Когда я ещё не работал в Большом театре, мы с друзьями часто там проводили время. Тогда его основное здание не подверглось реконструкции. В нём царил свой особый дух, особая атмосфера. Был один подъезд для работников театра, через который можно было пройти практически под сцену — там было мрачно, проходили всякие трубы, а ещё пахло кошками. Да, в Большом кошки обитали. Однажды во время спектакля одна даже на сцену выбежала. Насколько знаю, после этого от них начали избавляться.
Это был старый Большой театр, пропитанный кровью и потом. Здорово, что я застал классический период театра. Когда я там уже работал, нас переселили на новую сцену. Потом я ушёл оттуда. А как-то зашёл в реконструированное историческое здание Большого — и мне совсем там не понравилось. Новодел, пластик. Тот театр, который был великим, утратили, остался новострой, абсолютно бездуховный, как мне показалось.
— А почему оставили балет?
Балетный век достаточно короток, накапливаются травмы. Да у меня и не было никогда таких данных, чтобы быть солистом. В балете надо быть фанатиком и трудоголиком, а я не чувствовал ни рвения, ни желания. Хотя в какой-то момент очень любил свою профессию танцовщика. Когда окончил балетную академию, то пытался поступить во ВГИК на сценарный. Меня, правда, не взяли. Поэтому спустя пять лет работы в балете попытался ещё раз. Получилось, и всё пошло по новой стезе.
— Что самое важное вам дала учёба во ВГИКе?
Друзей, конечно. Это самое важное. И не только друзей, но и единомышленников. Те ребята, которые работали со мной на «Быке», это и их заслуга, что картина получилась.

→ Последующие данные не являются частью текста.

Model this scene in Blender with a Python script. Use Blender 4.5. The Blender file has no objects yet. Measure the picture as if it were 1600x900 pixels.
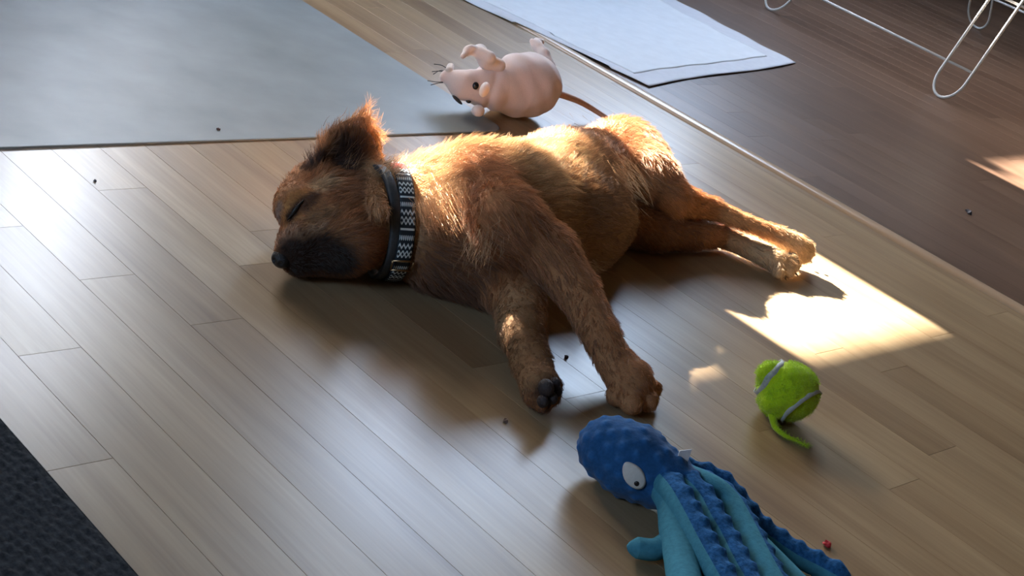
import bpy, bmesh, math, random
import numpy as np
from mathutils import Vector, Matrix, kdtree

random.seed(7)
rng = np.random.default_rng(7)
SC = bpy.context.scene
COL = SC.collection

# ------------------------------------------------------------------ camera
FPX = 2400.0
RW = np.array([[0.6987, 0.0963, -0.7089], [-0.6574, 0.4773, -0.5831], [0.2822, 0.8735, 0.3968]])
u_, s_, v_ = np.linalg.svd(RW); RW = u_ @ v_
CAM = np.array([-1.3043, -1.0728, 0.73])
cam_data = bpy.data.cameras.new('camera')
cam_data.sensor_width = 36.0
cam_data.lens = FPX * 36.0 / 1600.0
cam_data.clip_start = 0.02
cam = bpy.data.objects.new('camera', cam_data)
COL.objects.link(cam)
cam.matrix_world = Matrix([[*RW[0], CAM[0]], [*RW[1], CAM[1]], [*RW[2], CAM[2]], [0, 0, 0, 1]])
SC.camera = cam
SC.view_settings.view_transform = 'Standard'
SC.view_settings.look = 'None'
SC.view_settings.gamma = 1.0
SC.view_settings.use_curve_mapping = False
SC.view_settings.exposure = 0.38

# ------------------------------------------------------------------ sun and sky
SUN_TAN = 0.525
elev = math.atan(SUN_TAN)
world = bpy.data.worlds.new('sky'); SC.world = world
world.use_nodes = True
wn = world.node_tree; wn.nodes.clear()
sky = wn.nodes.new('ShaderNodeTexSky'); sky.sky_type = 'NISHITA'; sky.sun_disc = False
sky.sun_elevation = elev; sky.sun_rotation = 0.0
sky.air_density = 1.2; sky.dust_density = 1.5
hsv = wn.nodes.new('ShaderNodeHueSaturation'); hsv.inputs['Saturation'].default_value = 0.92
wb = wn.nodes.new('ShaderNodeBackground'); wb.inputs['Strength'].default_value = 2.95
wo = wn.nodes.new('ShaderNodeOutputWorld')
wn.links.new(sky.outputs[0], hsv.inputs['Color']); wn.links.new(hsv.outputs[0], wb.inputs[0]); wn.links.new(wb.outputs[0], wo.inputs[0])
sd = bpy.data.lights.new('sun', 'SUN'); sd.energy = 62.0; sd.angle = math.radians(0.53); sd.color = (1.0, 0.94, 0.85)
sun = bpy.data.objects.new('sun', sd); COL.objects.link(sun)
sun.rotation_euler = Vector((0, math.cos(elev), math.sin(elev))).to_track_quat('Z', 'Y').to_euler()
sun.location = (0, 3, 3)

def portal(c, w, h, out):
    d = bpy.data.lights.new('window_portal', 'AREA'); d.shape = 'RECTANGLE'; d.size = w; d.size_y = h
    d.cycles.is_portal = True
    o = bpy.data.objects.new('window_portal', d); COL.objects.link(o)
    o.location = c; o.rotation_euler = Vector(out).to_track_quat('Z', 'Y').to_euler()

# ------------------------------------------------------------------ helpers
def at(px, py, z=0.0):
    r = RW @ np.array([px - 800.0, -(py - 450.0), -FPX])
    return CAM + r * ((z - CAM[2]) / r[2])

def srgb(*c):
    return tuple(((x / 255 / 12.92) if x / 255 <= 0.04045 else ((x / 255 + 0.055) / 1.055) ** 2.4) for x in c) + (1.0,)

def link(name, me, mat=None, parent=None, kind=None, label=None):
    o = bpy.data.objects.new(name, me); COL.objects.link(o)
    if mat is not None:
        for m in (mat if isinstance(mat, (list, tuple)) else [mat]):
            if m.name not in [k.name for k in me.materials if k]:
                me.materials.append(m)
    if parent is not None: o.parent = parent
    if kind: o['kind'] = kind
    if label: o['label'] = label
    return o

def thing(name, label, cat, group=None, loc=(0, 0, 0)):
    o = bpy.data.objects.new(name, None); COL.objects.link(o); o.location = loc; o.empty_display_size = 0.05
    o['label'] = label; o['category'] = cat
    if group: o['group'] = group
    return o

def tag(o, label, cat, group=None):
    o['label'] = label; o['category'] = cat
    if group: o['group'] = group
    return o

def mesh_np(name, V, F, smooth=True):
    me = bpy.data.meshes.new(name)
    me.from_pydata([tuple(map(float, v)) for v in V], [], [tuple(int(i) for i in f) for f in F])
    me.update()
    if smooth: me.polygons.foreach_set('use_smooth', [True] * len(me.polygons))
    return me

def box_mesh(name, lo, hi, bev=0.0):
    bm = bmesh.new(); bmesh.ops.create_cube(bm, size=1.0)
    for v in bm.verts:
        v.co = Vector([(lo[i] + hi[i]) / 2 + v.co[i] * (hi[i] - lo[i]) for i in range(3)])
    if bev: bmesh.ops.bevel(bm, geom=list(bm.edges), offset=bev, segments=1, affect='EDGES')
    me = bpy.data.meshes.new(name); bm.to_mesh(me); bm.free(); return me

def smooth_path(P, n):
    P = np.array(P, float); m = len(P)
    out = []
    for s in np.linspace(0, m - 1, n):
        i = min(int(s), m - 2); t = s - i
        p0 = P[max(i - 1, 0)]; p1 = P[i]; p2 = P[i + 1]; p3 = P[min(i + 2, m - 1)]
        out.append(0.5 * ((2 * p1) + (-p0 + p2) * t + (2 * p0 - 5 * p1 + 4 * p2 - p3) * t * t + (-p0 + 3 * p1 - 3 * p2 + p3) * t ** 3))
    return np.array(out)

def tube(P, R, seg=10, disp=None, up=(0, 0, 1), close=True):
    """P n x 3 path, R radius per ring; theta 0 points to 'up' side."""
    P = np.array(P, float); n = len(P); R = np.broadcast_to(np.array(R, float), (n,))
    V = []; F = []
    for i in range(n):
        d = P[min(i + 1, n - 1)] - P[max(i - 1, 0)]; d /= np.linalg.norm(d) + 1e-9
        u = np.array(up, float); u = u - d * (u @ d)
        if np.linalg.norm(u) < 1e-4: u = np.array([1.0, 0, 0]) - d * d[0]
        u /= np.linalg.norm(u); w = np.cross(d, u)
        for j in range(seg):
            th = 2 * math.pi * j / seg
            r = R[i] * (1 + (disp(i / (n - 1), th) if disp else 0))
            V.append(P[i] + r * (math.cos(th) * u + math.sin(th) * w))
    for i in range(n - 1):
        for j in range(seg):
            a = i * seg + j; b = i * seg + (j + 1) % seg
            F.append((a, b, b + seg, a + seg))
    if close:
        V.append(P[0]); V.append(P[-1]); c0 = len(V) - 2; c1 = len(V) - 1
        for j in range(seg):
            F.append((c0, (j + 1) % seg, j)); F.append((c1, (n - 1) * seg + j, (n - 1) * seg + (j + 1) % seg))
    return V, F

def blob(name, c, r, rot=None, mat=None, parent=None, seg=16, label=None):
    bm = bmesh.new(); bmesh.ops.create_uvsphere(bm, u_segments=seg, v_segments=max(8, seg // 2 + 2), radius=1.0)
    M = rot if rot is not None else np.eye(3)
    for v in bm.verts:
        q = M @ (np.array(v.co) * np.array(r)) + np.array(c)
        v.co = Vector(q)
    for f in bm.faces: f.smooth = True
    me = bpy.data.meshes.new(name); bm.to_mesh(me); bm.free()
    return link(name, me, mat, parent, label=label)

def frame_of(d, up=(0, 0, 1)):
    """columns: x along d, z close to up"""
    d = np.array(d, float); d /= np.linalg.norm(d)
    y = np.cross(np.array(up, float), d); y /= np.linalg.norm(y)
    return np.stack([d, y, np.cross(d, y)], 1)

CR = RW[:, 0] * np.array([1, 1, 0]); CR /= np.linalg.norm(CR)     # a level direction to the right of the dog's face
CF = np.array([-CR[1], CR[0], 0.0])                               # level, away over the dog

# ------------------------------------------------------------------ materials
def new_mat(name):
    m = bpy.data.materials.new(name); m.use_nodes = True
    nt = m.node_tree; b = nt.nodes['Principled BSDF']
    return m, nt, b

def N(nt, t, **kw):
    n = nt.nodes.new(t)
    for k, v in kw.items(): setattr(n, k, v)
    return n

def ramp(nt, stops):
    r = nt.nodes.new('ShaderNodeValToRGB'); el = r.color_ramp.elements
    while len(el) < len(stops): el.new(0.5)
    for e, (p, c) in zip(el, stops): e.position = p; e.color = c
    return r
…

С оператором, с которым снимал свой диплом во ВГИКе и «Быка», я и впредь хотел бы работать. Сложно найти человека, который отображал бы мир таким, как ты его видишь. Мне не нужно даже визир смотреть — я доволен, как он работает, потому что мы друг друга понимаем. Он знает, как я хочу, и он хочет так же. Он видит, как я хочу. Это очень важно для кино. Второй режиссёр «Быка» тоже мой однокурсник. Одному в кино ничего не сделать. Один в поле не воин.
— Вы сказали, будет второй фильм.
Да, мы сейчас работаем. Сценарий в разработке.
— Чему он посвящён?
Это современная история. Был у меня момент выбора между созданием картины про Великую Отечественную войну или всё-таки рискнуть и попробовать снять про наши дни. Современностью сложнее заниматься, нелегко почувствовать её пульс и найти героя. Если брать 90-е или войну — это время, полное драмы и героев. А героя современности нужно искать на ощупь. Настоящее можно понять спустя время. Нужно от него чуть-чуть отойти. Но я решил рискнуть. Может, получится. Посмотрим.

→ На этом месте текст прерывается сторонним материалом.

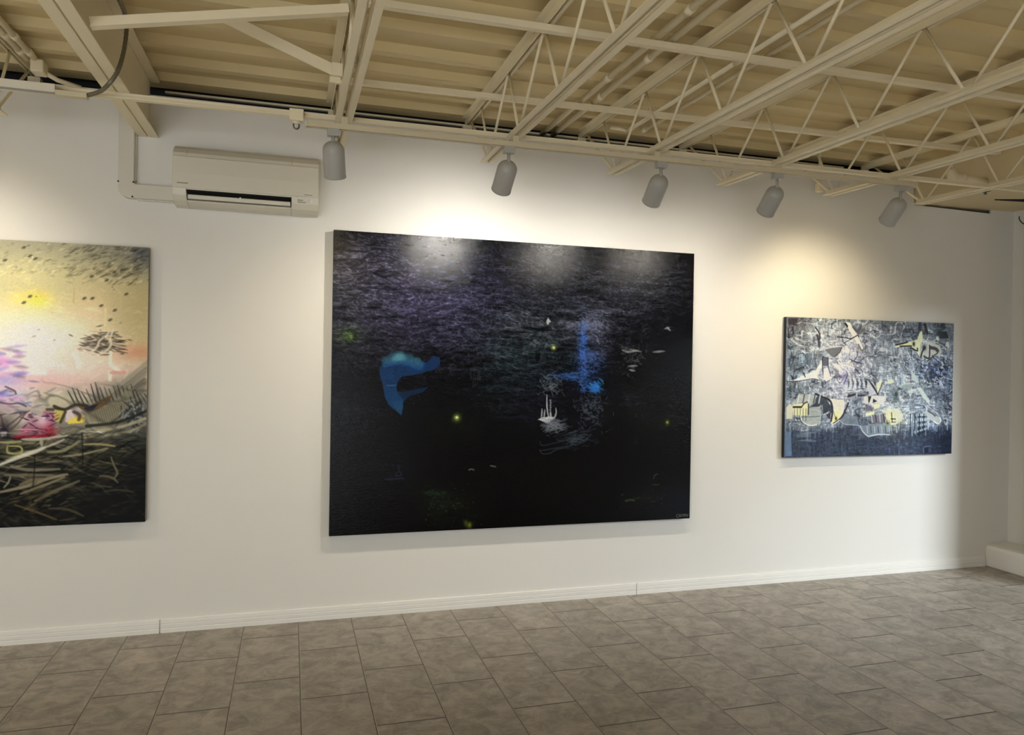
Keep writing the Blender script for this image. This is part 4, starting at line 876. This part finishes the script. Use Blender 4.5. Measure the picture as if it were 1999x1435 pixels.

— У вас есть любимый фильм/режиссёр?
У меня нет одного любимого фильма или режиссёра. Я же во ВГИКе учился, посмотрел очень много фильмов. И вообще, всегда был синефилом. Собственно, почему и пришёл в кино, всегда его любил.
На мой взгляд, есть очень сильное разделение на кино XX века, когда оно зарождалось и достигло всего того, что мы сейчас имеем (кроме компьютерной графики, хотя и это было), и кино XXI века. Уже двадцать лет XXI века прошло — и, как я считаю, за эти годы не было создано шедевра. Все киношедевры были в XX веке. И советское кино, и классическое голливудское, и французская «новая волна». Было много не просто хороших фильмов, а великих, которые развивали киноязык. В XXI веке есть хорошие фильмы, но, увы, нет гениальных фильмов, нет шедевров. Мои любимые фильмы и режиссёры — они все из XX века. Советские фильмы были, все это знают, на уровне. Есть и «золотой век» советского кино, есть и авторы, которых изучают в мировых киношколах. Была у Михаила Калатозова «Золотая пальмовая ветвь» Каннского кинофестиваля.

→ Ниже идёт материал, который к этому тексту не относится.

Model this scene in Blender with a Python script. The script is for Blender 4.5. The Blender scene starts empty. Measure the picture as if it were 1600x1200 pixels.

— Что скажете про советское армянское кино?
Я обожаю армянскую мультипликацию, мультфильмы Роберта Саакянца. А про Сергея Параджанова можно и не говорить. И артистов: Фрунзик Мкртчян — мой любимый. Советские киностудии, например, как «Арменфильм», создавали что-то своё национальное, а сейчас всё смазалось. Если взять русское кино — оно сейчас вовсе не русское, оно, скорее, европейское. Это плохо, я считаю. У Параджанова был свой неповторимый киноязык, сугубо национальный, но тем не менее понятный на уровне образов. Очень важно и ценно найти своё в корнях, в земле, в почве. Сейчас это нивелировалось.
— Бывали в Армении?
К сожалению, нет. Я отчасти армянин, мои родственники — тбилисские армяне. В Армению, конечно, хотел бы поехать. В горах моё сердце, как говорится. (Улыбается.)